I was delighted to read the review of The Rise of American Democracy: Jefferson to Lincoln by Fred Siegel, a historian I greatly admire. Yet I'm afraid that he has misapprehended my book as a brief on behalf of the modern Democratic Party. He bases his misreading not on the book itself but on an article I wrote for the New York Times Magazine, which pointed out some of the similarities between the forgotten Whig Party and today's Republican Party. Siegel says that the article flatly equates the Whigs and the Bush Republicans, and that this somehow betrays an esoteric polemical agenda behind my book. Actually, the article stated that"there are significant differences between the Whigs and today's conservatives." I pointed out some important points of similarity between the past or the present, but did not, as Siegel surmises, construct"a tidy lineage" or"suggest there are historical plumb lines" that place all virtue on the side of one political party. Nor does my book claim, even cryptically, that only good things were contained in the Jacksonian Democratic Party, and only bad things were Whig.

Siegel raises an interesting historical point. The Whig Party, he argues, was"the center of opposition to both slavery and the Mexican War," while the Jacksonians were a party"of strong slaveholding interests." But this is simplified and misleading. Until the 1850s, the Whigs included most of the wealthiest southern slaveholders and some of the nation's most outspoken pro-slavery ideologues (many of whom also opposed the Mexican War, as did the fractious John C. Calhoun, for pro-slavery reasons). Pro-war but anti-slavery northern Democrats led the fight to keep slavery out of all territories acquired from Mexico. Thereafter, the bulk of the support for the antislavery Free Soil Party in 1848 came from alienated Democrats.
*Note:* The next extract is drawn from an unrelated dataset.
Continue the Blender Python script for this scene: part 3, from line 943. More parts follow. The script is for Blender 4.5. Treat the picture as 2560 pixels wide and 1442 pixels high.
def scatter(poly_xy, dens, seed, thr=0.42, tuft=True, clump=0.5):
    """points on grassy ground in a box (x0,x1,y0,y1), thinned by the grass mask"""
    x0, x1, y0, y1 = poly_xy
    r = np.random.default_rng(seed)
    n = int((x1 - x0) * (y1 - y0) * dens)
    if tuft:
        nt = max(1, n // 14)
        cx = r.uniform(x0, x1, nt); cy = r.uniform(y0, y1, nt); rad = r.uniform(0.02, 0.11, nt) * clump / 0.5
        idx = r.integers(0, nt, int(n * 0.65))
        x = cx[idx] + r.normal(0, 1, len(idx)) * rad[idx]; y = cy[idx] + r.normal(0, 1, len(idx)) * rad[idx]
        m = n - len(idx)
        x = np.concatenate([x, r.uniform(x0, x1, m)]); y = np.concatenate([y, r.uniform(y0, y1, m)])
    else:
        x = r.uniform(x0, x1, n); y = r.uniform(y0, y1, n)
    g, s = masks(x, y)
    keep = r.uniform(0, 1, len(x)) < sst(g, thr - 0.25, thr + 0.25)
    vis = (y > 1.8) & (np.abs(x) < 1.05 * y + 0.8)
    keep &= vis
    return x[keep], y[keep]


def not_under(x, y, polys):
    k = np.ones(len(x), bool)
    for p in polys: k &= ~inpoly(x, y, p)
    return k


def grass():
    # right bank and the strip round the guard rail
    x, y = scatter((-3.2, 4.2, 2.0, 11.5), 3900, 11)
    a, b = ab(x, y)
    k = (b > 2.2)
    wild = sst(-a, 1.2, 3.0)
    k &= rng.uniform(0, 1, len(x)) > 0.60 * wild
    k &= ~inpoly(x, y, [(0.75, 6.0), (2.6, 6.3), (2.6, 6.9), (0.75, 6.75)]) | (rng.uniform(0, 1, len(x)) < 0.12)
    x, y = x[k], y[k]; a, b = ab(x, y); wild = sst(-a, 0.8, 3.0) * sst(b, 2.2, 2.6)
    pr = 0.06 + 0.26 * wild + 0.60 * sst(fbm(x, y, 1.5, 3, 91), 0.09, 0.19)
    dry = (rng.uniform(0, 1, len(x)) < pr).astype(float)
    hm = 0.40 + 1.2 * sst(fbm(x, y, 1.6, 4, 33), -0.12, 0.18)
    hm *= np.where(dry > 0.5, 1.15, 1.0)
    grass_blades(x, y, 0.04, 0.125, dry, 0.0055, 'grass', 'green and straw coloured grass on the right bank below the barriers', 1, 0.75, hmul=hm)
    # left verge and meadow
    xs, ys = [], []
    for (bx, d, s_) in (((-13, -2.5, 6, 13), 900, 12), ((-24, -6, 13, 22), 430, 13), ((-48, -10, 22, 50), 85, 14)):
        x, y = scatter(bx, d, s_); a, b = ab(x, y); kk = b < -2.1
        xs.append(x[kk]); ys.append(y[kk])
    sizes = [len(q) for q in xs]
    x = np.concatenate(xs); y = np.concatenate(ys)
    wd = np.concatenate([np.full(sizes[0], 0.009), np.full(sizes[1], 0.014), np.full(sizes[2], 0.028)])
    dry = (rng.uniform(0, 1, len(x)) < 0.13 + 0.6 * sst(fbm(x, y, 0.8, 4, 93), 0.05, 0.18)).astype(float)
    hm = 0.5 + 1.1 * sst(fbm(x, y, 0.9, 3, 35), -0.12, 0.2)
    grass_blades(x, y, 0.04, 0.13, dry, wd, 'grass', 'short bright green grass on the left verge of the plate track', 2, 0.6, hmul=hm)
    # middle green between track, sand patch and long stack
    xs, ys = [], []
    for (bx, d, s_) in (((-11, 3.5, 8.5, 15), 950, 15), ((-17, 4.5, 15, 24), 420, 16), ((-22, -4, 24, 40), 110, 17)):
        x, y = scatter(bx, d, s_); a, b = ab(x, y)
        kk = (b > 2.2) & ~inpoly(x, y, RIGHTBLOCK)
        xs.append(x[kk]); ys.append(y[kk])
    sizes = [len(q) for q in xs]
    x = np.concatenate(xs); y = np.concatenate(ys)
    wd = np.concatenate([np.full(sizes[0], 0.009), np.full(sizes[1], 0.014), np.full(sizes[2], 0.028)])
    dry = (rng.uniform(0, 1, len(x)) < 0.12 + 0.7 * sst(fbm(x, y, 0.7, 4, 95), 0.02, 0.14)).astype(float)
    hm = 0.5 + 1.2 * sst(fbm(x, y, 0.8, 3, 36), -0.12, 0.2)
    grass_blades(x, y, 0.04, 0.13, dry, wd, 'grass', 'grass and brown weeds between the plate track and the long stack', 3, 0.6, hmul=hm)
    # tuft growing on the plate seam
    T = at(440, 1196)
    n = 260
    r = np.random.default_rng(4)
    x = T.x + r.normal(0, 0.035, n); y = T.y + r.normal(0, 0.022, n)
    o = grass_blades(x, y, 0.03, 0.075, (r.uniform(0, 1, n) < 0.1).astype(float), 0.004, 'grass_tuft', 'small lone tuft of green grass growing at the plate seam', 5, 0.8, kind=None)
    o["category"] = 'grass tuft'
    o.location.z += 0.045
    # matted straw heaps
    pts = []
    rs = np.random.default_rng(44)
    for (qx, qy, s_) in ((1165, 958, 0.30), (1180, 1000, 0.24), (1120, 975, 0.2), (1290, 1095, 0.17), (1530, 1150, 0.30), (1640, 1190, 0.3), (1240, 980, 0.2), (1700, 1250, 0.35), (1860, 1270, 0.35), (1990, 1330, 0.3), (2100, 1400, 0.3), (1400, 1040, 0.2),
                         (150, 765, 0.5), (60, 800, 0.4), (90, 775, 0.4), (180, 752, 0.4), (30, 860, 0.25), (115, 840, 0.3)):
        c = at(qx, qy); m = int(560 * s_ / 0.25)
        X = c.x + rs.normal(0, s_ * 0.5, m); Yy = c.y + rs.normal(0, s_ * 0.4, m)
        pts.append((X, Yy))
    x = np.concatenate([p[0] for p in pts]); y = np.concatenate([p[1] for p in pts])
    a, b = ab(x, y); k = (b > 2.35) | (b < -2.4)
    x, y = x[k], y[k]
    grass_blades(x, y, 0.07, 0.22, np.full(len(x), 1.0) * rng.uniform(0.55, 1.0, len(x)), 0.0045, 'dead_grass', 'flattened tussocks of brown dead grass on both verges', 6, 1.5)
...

My book argues, in some detail, that the national mainstream of both parties were dedicated to keeping the slavery issue out of national politics. This proved impossible in the 1850s, leading to the Whigs' demise and, by 1860, to the Democrats' division into two sectional political parties. Easier versions of history, pitting Whig"good guys" against Jacksonian"bad guys" on slavery, caricature the historical evidence.